2021 in review: 10 best books I read in 2021
As always, I like to reflect on the books I read in a given year. In 2021, I read a fair amount of books as usual. I read a bit less of nonfiction than usual, and listened to a larger chunk of the books than usual as I started to listen to audiobooks on my walking commute.
All in all, I’m quite pleased with my reading for this year. I had a very hard time selecting the 10 best books. I gave more 5 stars than I’ve given in recent years. I read a lot of classic works.
Here is my top 10:
10. The Tenant of Wildfell Hall – Anne Bronte: A classic, but the topic of a woman leaving an abusive marriage is actually very modern for its time.

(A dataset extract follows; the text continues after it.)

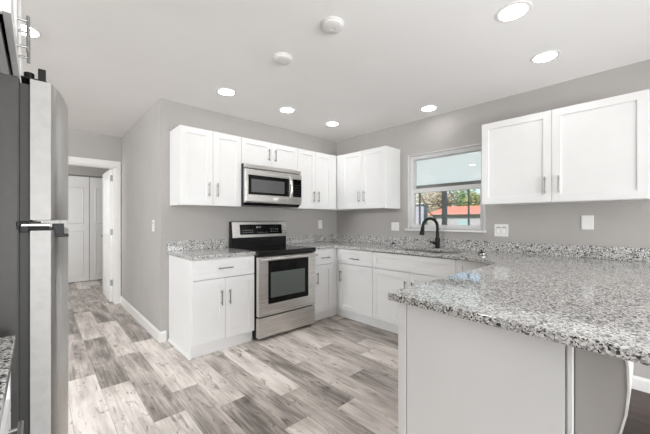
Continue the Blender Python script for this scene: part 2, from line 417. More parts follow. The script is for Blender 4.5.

9. Moeder, waarom leven wij – Lode Zielens: Another classic of the Flemish literature, about the lives of working class people in the past.
8. Walkaway – Cory Doctorow: I’m actually not a science fiction fan, but I deeply enjoyed reading this book.

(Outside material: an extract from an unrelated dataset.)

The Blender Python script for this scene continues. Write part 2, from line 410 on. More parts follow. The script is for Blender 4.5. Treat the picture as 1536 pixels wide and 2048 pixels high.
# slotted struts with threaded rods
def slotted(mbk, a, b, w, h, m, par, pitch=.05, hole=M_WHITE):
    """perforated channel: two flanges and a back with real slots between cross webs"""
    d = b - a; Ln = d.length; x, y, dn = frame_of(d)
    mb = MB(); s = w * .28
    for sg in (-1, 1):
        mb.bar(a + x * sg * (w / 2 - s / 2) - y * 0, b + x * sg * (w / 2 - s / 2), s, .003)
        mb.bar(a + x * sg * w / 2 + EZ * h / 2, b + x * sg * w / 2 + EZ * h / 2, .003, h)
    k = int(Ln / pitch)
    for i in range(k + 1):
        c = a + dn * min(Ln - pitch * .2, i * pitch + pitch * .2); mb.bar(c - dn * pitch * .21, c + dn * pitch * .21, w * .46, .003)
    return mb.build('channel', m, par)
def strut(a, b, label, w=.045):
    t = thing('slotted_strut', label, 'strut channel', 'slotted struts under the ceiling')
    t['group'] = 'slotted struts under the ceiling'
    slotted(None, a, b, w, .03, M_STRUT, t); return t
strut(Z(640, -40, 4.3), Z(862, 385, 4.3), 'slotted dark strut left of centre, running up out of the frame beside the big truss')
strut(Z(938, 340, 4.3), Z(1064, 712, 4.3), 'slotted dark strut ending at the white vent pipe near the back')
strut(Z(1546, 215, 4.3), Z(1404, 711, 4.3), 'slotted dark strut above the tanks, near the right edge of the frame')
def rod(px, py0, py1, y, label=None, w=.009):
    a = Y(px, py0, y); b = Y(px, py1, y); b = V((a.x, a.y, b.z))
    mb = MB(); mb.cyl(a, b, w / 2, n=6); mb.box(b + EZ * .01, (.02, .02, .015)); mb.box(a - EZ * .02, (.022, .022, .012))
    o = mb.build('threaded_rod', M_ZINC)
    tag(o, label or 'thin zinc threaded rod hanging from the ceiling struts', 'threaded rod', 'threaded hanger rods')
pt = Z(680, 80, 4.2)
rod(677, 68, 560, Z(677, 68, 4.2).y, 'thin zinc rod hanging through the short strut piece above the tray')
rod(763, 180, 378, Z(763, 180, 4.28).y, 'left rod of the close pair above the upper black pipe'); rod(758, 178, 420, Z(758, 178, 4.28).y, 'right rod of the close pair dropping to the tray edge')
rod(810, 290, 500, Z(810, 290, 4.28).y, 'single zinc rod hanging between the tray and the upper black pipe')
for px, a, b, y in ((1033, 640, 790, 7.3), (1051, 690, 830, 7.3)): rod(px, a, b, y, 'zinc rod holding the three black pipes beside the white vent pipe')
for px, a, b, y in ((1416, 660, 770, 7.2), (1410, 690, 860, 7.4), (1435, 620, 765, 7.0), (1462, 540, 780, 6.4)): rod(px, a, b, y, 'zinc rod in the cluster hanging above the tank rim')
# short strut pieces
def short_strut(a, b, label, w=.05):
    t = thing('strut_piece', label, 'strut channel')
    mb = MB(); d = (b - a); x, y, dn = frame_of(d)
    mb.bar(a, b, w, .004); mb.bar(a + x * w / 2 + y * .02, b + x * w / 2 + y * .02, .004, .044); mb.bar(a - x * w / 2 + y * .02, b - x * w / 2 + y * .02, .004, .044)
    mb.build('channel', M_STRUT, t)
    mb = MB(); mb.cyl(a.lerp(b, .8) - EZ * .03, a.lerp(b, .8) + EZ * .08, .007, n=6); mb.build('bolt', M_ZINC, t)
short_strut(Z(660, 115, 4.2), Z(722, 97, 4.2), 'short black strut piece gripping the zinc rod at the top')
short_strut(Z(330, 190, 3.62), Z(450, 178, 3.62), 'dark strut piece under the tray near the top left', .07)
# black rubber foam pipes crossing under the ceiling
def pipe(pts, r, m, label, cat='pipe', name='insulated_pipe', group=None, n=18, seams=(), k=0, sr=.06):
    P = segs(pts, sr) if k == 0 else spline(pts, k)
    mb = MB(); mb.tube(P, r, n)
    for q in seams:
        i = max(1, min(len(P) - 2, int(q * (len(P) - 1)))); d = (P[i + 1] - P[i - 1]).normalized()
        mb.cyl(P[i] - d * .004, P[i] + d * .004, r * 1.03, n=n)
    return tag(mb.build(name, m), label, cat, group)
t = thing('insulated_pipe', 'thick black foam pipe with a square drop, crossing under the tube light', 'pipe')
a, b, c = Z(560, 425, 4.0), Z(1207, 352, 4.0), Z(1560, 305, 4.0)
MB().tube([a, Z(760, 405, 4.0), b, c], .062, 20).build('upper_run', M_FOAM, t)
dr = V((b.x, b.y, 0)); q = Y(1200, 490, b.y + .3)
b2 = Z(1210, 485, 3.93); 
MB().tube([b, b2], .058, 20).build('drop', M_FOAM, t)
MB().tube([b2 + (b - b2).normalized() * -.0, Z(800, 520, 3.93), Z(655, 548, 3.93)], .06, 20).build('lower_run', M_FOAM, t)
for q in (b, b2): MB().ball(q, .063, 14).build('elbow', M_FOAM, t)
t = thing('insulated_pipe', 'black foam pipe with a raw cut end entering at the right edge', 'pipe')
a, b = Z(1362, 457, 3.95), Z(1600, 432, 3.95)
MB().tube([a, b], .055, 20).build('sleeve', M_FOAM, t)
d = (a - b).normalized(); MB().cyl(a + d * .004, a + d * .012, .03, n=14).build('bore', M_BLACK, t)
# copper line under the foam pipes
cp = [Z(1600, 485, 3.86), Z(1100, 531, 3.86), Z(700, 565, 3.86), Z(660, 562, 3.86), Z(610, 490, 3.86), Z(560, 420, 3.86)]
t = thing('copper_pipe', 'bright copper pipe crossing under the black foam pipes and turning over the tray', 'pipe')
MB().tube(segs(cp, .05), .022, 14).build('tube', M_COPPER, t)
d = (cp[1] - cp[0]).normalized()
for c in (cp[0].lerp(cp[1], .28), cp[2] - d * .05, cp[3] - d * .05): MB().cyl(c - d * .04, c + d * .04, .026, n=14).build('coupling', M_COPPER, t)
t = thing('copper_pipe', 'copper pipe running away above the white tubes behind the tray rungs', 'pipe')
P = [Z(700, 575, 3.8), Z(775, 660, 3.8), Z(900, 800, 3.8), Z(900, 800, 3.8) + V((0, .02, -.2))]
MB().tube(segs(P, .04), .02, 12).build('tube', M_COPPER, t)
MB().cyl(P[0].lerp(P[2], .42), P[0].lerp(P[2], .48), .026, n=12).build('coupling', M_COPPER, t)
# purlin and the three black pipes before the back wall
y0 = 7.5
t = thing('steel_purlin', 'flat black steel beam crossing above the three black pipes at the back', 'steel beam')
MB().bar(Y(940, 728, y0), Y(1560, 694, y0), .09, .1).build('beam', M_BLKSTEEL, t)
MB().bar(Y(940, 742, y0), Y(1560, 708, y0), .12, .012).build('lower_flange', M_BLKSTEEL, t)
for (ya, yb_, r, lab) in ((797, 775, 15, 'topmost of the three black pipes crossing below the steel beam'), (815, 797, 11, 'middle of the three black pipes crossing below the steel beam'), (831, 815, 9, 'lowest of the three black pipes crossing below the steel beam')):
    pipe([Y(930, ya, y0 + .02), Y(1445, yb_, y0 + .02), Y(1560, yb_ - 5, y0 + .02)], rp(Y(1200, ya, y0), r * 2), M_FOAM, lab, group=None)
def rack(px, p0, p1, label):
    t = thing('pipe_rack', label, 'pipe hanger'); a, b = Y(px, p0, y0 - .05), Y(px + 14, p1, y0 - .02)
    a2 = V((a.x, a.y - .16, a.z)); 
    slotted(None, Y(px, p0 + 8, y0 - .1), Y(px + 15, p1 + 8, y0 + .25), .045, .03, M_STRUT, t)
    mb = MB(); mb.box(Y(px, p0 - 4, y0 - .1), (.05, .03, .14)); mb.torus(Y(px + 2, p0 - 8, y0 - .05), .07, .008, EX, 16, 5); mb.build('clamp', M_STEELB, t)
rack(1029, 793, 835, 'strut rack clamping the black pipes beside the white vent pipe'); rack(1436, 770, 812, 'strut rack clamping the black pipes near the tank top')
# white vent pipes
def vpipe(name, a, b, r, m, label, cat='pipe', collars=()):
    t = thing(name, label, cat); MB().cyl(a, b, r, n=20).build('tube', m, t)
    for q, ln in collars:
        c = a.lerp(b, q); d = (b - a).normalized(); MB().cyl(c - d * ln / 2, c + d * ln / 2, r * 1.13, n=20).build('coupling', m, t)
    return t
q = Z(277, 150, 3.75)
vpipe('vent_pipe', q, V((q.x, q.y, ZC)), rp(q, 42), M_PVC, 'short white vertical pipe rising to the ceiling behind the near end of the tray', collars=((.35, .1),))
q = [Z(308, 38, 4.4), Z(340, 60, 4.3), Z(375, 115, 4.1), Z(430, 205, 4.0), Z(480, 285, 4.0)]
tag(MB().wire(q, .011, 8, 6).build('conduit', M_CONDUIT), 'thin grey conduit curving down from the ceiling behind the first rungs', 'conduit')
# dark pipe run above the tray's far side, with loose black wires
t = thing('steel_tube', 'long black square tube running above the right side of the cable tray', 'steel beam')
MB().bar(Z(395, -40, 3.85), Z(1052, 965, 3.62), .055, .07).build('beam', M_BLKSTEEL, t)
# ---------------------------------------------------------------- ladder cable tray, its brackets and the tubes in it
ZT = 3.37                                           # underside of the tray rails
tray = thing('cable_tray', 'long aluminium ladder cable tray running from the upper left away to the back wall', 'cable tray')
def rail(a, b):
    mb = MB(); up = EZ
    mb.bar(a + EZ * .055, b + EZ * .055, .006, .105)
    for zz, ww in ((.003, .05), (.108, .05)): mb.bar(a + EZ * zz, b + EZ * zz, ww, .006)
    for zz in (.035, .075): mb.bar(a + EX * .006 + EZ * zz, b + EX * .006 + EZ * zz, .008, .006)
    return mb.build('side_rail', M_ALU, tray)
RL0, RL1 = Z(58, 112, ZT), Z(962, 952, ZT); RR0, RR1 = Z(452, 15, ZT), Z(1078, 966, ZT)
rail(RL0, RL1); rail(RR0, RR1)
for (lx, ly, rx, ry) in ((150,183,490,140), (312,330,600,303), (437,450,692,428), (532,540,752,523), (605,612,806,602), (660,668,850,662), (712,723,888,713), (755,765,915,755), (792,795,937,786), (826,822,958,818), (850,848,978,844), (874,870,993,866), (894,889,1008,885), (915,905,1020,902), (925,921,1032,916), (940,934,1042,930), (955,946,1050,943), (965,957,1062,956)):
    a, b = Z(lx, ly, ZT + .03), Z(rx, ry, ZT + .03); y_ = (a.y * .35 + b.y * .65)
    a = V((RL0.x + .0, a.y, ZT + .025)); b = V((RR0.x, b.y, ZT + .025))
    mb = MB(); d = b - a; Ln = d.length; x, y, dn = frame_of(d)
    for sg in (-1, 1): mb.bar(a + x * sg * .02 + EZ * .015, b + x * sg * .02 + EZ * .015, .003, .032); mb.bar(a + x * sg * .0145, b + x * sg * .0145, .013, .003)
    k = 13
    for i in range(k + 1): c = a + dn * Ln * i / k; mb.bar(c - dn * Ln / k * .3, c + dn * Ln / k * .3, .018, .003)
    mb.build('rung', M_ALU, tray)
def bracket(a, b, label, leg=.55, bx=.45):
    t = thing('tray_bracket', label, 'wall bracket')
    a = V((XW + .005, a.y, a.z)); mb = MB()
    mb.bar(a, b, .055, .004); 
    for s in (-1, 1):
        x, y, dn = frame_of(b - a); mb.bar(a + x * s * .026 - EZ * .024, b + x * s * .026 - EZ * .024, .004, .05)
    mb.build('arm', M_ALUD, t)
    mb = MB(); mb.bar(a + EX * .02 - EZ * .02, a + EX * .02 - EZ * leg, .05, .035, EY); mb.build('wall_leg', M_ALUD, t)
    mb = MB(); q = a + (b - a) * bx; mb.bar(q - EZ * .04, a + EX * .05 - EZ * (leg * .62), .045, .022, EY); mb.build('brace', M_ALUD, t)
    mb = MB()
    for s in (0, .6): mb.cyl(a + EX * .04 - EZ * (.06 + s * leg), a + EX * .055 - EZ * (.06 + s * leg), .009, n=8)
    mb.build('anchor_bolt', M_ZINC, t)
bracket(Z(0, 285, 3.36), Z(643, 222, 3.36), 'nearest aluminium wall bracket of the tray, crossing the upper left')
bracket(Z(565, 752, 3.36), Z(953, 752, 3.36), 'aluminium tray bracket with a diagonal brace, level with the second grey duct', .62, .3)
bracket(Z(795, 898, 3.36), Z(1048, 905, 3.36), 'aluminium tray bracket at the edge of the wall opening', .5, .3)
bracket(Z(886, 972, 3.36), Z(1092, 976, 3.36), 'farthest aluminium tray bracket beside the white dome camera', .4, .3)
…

7. Learning to Die in the Anthropocene: Reflections on the End of a Civilization – Roy Scranton: As we are headed for a collapse of society due to climate change, this book helped me think about our mortality – our own mortality, and the mortality of us as a society.
6. Malina – Ingeborg Bachmann A metaphor, a poem about how men destroy the lives of women. It was murder.
5. A Long Petal of the Sea – Isabel Allende: A moving story that goes from the Spanish Civil War to the military dictatorship in Chile.
4. The Corrosion of Character: The Personal Consequences of Work in the New Capitalism – Richard Sennett: A book from the 1990s on neoliberalism – and things have only gone further south since then.
3. L’Etranger – Albert Camus My French language book of the year – and what a story.
2. L’Oeuvre au noir – Marguerite Yourcenar: (I read this in Dutch) – the life of Zeno, a medieval scholar. Deep and mystical.
1. Tess of the D’Urbervilles – Thomas Hardy: I liked Far from the Maddening Crowd, but Tess is a whole level in terms of allegory and links to paganism.